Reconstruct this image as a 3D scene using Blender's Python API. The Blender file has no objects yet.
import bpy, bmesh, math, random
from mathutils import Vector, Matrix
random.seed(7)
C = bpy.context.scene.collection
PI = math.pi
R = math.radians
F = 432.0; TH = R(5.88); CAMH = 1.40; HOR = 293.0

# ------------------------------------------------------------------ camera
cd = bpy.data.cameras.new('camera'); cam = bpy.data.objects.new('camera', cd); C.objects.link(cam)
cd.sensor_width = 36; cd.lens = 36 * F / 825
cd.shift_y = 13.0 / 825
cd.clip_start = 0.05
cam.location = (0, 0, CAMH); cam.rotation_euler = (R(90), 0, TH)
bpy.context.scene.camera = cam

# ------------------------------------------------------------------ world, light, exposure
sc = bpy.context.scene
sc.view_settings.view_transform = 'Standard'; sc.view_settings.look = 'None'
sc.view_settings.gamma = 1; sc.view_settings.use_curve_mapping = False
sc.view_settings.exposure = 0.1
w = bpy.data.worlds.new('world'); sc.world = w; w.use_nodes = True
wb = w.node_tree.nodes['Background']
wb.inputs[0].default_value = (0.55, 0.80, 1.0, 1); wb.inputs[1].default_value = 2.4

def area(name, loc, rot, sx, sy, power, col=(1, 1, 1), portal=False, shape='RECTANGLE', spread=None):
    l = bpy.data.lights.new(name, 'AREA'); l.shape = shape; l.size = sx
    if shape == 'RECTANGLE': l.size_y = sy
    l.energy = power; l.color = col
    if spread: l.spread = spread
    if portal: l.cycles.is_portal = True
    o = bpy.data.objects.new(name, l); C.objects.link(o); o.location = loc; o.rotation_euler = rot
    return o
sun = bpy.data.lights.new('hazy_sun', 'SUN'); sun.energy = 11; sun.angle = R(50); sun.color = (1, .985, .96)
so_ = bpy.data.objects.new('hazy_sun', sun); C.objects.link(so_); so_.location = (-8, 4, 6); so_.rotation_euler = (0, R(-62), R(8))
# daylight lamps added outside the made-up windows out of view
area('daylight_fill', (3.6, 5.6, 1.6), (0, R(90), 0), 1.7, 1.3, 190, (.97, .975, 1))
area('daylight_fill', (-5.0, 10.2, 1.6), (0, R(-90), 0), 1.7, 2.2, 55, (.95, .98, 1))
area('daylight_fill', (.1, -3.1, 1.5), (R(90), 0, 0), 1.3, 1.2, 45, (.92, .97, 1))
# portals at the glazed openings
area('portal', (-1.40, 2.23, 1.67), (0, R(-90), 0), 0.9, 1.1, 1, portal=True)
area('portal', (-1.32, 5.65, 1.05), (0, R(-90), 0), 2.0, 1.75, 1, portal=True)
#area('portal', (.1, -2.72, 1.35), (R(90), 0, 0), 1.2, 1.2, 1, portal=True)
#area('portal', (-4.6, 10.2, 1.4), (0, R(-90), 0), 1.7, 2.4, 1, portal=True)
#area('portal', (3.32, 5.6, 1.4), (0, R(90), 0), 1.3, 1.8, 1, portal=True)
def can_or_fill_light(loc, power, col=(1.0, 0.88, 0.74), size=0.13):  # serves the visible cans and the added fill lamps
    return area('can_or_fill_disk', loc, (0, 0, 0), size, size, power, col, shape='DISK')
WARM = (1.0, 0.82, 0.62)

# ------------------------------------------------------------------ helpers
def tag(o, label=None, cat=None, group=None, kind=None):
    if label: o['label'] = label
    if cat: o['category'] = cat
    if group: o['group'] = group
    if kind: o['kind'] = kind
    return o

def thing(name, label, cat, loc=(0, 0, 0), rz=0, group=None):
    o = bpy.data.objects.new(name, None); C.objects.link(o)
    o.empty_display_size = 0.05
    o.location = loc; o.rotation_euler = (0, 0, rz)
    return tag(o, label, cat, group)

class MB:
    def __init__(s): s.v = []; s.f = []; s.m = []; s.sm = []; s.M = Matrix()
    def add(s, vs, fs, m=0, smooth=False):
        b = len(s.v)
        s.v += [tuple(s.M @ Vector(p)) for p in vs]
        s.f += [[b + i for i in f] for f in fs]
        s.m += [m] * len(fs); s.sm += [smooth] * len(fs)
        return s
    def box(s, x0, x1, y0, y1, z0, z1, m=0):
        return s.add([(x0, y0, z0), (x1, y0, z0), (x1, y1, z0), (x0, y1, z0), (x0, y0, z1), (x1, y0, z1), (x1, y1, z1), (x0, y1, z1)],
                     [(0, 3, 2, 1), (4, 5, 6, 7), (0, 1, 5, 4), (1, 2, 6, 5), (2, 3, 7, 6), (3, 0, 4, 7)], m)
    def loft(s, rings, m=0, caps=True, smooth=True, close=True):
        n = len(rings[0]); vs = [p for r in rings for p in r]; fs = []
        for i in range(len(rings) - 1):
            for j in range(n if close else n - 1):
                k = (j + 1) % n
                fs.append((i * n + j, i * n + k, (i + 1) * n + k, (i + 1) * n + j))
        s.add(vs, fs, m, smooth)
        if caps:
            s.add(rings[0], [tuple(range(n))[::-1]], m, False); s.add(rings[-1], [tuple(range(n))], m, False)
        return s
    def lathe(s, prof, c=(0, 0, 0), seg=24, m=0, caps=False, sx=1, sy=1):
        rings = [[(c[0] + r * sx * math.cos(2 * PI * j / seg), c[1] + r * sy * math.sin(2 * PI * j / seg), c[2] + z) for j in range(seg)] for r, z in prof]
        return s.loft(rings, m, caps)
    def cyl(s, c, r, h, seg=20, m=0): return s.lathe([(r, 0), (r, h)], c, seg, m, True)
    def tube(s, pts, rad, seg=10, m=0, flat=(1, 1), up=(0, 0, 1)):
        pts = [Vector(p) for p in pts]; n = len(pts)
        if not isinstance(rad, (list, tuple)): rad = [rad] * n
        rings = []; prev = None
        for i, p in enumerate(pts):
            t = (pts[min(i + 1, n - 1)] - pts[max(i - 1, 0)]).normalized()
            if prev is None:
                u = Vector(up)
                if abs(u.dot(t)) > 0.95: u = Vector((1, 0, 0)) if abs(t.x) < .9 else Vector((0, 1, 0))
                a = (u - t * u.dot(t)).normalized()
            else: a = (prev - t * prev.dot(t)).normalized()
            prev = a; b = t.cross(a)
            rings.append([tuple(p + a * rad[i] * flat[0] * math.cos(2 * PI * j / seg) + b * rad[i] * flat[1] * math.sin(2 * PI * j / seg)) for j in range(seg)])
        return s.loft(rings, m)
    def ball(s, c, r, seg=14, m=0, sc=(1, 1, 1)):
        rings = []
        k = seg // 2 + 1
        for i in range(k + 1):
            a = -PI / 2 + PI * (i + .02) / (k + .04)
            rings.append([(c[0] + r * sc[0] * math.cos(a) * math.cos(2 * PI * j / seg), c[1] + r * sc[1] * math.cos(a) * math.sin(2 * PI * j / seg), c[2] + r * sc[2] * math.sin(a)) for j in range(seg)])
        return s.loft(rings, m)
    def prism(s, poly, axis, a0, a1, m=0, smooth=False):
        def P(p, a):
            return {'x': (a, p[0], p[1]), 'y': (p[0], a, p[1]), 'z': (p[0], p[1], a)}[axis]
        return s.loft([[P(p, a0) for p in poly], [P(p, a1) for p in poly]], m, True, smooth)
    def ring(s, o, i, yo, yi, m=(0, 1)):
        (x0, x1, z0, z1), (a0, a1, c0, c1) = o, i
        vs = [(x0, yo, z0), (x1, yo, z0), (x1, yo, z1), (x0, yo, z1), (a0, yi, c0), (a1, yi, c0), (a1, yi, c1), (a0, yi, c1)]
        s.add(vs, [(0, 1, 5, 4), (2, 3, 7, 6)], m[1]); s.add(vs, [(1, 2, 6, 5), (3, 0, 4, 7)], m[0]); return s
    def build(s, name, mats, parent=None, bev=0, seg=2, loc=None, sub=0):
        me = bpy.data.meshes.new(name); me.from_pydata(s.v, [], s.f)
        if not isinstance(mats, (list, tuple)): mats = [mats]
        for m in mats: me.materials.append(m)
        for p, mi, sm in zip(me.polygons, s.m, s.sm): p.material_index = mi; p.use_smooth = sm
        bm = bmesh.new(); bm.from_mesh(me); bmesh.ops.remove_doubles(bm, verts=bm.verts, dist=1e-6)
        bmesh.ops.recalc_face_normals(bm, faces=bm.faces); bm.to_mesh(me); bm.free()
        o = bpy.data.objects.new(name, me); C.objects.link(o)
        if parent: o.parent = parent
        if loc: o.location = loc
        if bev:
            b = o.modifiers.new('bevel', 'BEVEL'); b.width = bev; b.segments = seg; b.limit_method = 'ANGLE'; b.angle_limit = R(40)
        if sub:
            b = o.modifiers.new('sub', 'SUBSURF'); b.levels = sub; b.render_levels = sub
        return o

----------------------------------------

> STATED TASK
Please write out exactly the lines from the start of the data through the line that contains "F = 432.0; TH", both ends included, and nothing else.

> WRITTEN SOLUTION
Reconstruct this image as a 3D scene using Blender's Python API. The Blender file has no objects yet.
import bpy, bmesh, math, random
from mathutils import Vector, Matrix
random.seed(7)
C = bpy.context.scene.collection
PI = math.pi
R = math.radians
F = 432.0; TH = R(5.88); CAMH = 1.40; HOR = 293.0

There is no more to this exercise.